As criticism of the Federal Reserve’s decision to keep interest rates unchanged last month grew, a senior Fed official asserted that there is no need for an early rate cut.
During yesterday’s virtual meeting of the National Association for Business Economics (NABE), Tom Barkin, president and CEO of the Federal Reserve Bank of Richmond, argued against rushing to lower interest rates, citing the continued strength of the U.S. economy.
Following disappointing U.S. employment data released on August 2, investors and economic experts have called for a prompt rate adjustment.
Just two days before the employment report, the Fed held the interest rate steady at 5.25% to 5.5% during its monetary policy meeting while hinting at the possibility of a rate cut in September.
Barkin emphasized that the Fed would need to see a significant rise in the unemployment rate or a rapid drop in inflation before considering an early rate cut.
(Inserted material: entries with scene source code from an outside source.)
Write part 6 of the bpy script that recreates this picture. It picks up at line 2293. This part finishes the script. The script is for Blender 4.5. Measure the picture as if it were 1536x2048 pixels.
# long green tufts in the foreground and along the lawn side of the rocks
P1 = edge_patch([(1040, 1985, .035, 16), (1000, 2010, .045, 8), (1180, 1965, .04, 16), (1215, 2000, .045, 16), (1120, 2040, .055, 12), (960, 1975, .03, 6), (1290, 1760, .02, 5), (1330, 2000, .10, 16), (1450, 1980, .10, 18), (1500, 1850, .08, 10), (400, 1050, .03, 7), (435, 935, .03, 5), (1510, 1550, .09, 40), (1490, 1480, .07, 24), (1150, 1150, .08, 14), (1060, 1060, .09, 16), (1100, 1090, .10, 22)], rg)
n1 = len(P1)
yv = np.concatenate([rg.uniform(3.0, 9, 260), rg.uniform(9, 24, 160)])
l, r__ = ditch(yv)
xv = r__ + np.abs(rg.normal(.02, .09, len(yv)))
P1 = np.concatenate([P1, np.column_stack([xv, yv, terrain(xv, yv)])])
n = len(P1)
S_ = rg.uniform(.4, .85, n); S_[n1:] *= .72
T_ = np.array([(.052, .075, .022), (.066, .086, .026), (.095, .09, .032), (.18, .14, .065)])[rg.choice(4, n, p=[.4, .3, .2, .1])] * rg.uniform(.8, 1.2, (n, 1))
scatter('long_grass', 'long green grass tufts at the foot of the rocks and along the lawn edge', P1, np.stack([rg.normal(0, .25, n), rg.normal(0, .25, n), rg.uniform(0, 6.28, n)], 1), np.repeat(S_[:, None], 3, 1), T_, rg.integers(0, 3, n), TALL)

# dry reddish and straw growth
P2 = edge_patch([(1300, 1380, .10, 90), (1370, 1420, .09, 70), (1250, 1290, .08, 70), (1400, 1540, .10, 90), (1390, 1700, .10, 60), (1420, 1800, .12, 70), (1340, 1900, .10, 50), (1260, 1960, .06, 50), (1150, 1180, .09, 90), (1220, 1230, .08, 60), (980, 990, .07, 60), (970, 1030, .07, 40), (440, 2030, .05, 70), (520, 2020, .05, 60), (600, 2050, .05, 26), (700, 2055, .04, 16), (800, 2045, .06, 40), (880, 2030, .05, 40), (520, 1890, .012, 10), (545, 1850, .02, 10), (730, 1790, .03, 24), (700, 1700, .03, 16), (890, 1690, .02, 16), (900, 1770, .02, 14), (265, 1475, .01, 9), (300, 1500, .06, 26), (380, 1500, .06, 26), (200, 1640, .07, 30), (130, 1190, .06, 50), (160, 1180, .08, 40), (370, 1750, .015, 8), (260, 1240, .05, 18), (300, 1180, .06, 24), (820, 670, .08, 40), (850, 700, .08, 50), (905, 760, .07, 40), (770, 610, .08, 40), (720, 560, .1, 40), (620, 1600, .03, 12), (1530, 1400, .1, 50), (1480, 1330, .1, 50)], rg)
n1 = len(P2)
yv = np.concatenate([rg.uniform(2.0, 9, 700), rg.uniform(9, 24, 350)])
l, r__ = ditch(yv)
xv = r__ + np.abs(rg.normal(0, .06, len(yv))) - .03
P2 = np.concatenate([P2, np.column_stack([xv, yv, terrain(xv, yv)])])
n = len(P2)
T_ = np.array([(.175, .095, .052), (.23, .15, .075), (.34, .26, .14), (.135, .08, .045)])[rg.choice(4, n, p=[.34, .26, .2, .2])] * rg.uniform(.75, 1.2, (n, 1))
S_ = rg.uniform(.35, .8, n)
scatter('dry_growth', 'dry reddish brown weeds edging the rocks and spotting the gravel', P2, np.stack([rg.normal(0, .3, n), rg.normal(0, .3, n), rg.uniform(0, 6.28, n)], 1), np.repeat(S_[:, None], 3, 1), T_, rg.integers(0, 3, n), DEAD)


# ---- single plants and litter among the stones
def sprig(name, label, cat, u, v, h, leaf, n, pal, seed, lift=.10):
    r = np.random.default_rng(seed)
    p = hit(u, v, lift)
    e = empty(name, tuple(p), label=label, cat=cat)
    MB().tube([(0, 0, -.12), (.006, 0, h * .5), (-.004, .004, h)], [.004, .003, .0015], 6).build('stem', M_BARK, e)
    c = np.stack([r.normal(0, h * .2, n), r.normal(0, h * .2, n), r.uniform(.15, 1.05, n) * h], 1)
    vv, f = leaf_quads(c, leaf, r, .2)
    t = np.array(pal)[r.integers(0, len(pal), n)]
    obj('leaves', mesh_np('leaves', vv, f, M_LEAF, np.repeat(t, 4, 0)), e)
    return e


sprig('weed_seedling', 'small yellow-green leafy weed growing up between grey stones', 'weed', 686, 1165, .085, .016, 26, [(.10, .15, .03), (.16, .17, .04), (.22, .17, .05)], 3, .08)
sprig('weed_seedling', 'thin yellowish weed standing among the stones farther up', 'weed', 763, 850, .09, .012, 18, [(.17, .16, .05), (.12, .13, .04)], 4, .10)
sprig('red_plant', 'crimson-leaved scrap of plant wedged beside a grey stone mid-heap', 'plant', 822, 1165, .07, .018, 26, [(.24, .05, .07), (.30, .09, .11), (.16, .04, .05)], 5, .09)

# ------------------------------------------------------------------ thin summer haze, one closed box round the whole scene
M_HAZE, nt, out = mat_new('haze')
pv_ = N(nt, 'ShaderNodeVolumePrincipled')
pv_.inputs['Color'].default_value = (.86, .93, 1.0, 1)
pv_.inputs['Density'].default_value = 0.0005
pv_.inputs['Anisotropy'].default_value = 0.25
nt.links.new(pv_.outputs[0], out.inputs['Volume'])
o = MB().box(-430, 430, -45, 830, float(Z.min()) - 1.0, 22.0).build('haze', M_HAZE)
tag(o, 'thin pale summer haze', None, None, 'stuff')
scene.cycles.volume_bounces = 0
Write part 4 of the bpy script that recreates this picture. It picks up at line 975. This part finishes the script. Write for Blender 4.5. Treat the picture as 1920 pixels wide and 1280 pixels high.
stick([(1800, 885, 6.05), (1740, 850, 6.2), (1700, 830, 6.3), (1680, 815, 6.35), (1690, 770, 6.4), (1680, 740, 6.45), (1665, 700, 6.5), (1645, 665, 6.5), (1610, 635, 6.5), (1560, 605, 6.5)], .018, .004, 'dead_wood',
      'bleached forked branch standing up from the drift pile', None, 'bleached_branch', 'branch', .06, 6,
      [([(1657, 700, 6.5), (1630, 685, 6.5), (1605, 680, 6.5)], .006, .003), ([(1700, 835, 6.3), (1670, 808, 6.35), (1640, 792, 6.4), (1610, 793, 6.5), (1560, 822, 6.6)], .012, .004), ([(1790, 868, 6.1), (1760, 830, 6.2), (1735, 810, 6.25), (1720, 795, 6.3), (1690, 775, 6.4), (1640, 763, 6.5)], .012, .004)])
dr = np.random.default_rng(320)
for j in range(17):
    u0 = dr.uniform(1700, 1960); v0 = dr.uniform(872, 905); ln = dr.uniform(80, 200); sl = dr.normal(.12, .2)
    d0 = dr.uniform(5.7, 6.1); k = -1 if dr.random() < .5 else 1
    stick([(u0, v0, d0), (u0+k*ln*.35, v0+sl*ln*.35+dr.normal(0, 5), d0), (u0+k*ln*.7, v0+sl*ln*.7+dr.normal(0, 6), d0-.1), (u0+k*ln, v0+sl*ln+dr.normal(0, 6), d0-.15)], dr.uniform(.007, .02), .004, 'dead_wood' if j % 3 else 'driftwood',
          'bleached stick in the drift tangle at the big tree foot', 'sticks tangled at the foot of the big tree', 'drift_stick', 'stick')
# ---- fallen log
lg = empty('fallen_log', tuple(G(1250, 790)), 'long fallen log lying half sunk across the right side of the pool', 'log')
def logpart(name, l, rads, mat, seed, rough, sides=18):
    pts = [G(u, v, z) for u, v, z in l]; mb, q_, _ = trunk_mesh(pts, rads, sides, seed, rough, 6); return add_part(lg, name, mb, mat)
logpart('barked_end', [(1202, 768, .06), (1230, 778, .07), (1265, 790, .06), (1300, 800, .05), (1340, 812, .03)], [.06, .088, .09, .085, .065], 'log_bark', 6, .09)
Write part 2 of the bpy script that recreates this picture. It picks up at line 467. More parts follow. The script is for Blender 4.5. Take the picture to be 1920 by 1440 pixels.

He acknowledged recent improvements in inflation data but expressed doubt about further substantial declines for the remainder of the year. “Are you ready to declare victory on inflation, or would you like to see a little more? That’s one part of the question,” Barkin said.
He noted that while there are no signs of widespread layoffs in the U.S., companies are slowing down and adopting a more cautious approach to hiring.
Kansas City Fed President Jeff Schmid, known for his hawkish stance, suggested that U.S. inflation is nearing the Fed’s 2% target. If this downward trend continues, he implied that a shift in monetary policy could be warranted.
Schmid highlighted the resilience of the U.S. economy, strong consumer demand, and a stable job market despite some cooling.
Chicago Fed President Austan Goolsbee warned that keeping current interest rates while inflation declines could threaten the job market. In an interview with Fox Business Channel, Goolsbee stated that neither the stock market’s downturn nor the upcoming presidential election in November would influence the Fed’s policy decisions.
He stressed that the Fed’s primary responsibilities are to maximize employment and stabilize prices rather than react to stock market fluctuations.